THE EPO will no doubt play a big role in the next (and imminent) session of the ILO Administrative Tribunal. It was the "big story" of the last session, where half the decisions concerned the EPO and several were about Judge Corcoran.
"Battistelli and his cabal just want patents issued as fast as possible and with miminal scrutiny/challenge. EPO is becoming INPI or SIPO."Based on the above tweets, which someone told us about, some former EPO staff representatives are going to have their cases heard and decided on. Also, based on this new article (just promoted by SUEPO), Ciaran McGinley's departure predates or precedes some profoundly inane organisational chaos. McGinley himself used to be in staff representation albeit people we heard from generally regarded him to be somewhat of a "sellout" (to top-level management). Here is the relevant portion from the article:
In an internal memo, the Staff Union of the EPO (SUEPO) has described the merger as a “disaster in the making”, arguing that it has split patent administration staff into much smaller units of around four to seven members, which are required to provide the same service as the much larger units, which contained around 15 to 20 staff, used before the merge.

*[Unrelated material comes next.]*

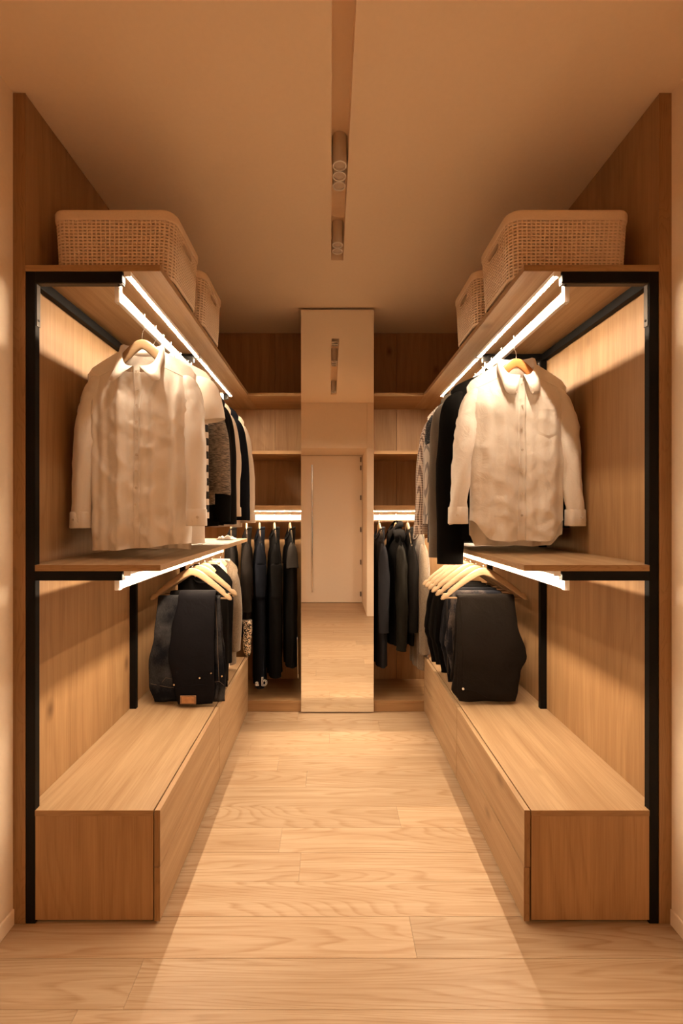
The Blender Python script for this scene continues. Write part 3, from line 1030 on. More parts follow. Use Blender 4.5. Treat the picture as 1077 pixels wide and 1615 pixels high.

To cope with rising workloads, 18 months ago the now ex-director of patent administration at the EPO, Ciaran McGinley implemented a structure of hubs in which staff were regrouped into large units with “sufficient manpower and expertise”, according to SUEPO.
Of the new structure, the memo said: “Such division into small units creates obvious issues of unequally distributed expertise (individual patent administration staff cannot master perfectly the many necessary procedures).”
“Even the patent administration procedures that until now were centralised in a dedicated unit, like the receiving office for WIPO in the EPO, will be decentralised to the small units … expertise will be much more diluted than before.”
The memo added: “To solve the problem they have created, management has decided to train intensively all patent administration staff in basically all procedures. This is taking place while patent administration staff is already struggling with the workload, further increasing work strain. In any event, one cannot reasonably expect that a hasty training will allow building up the necessary level of expertise in all the small teams.”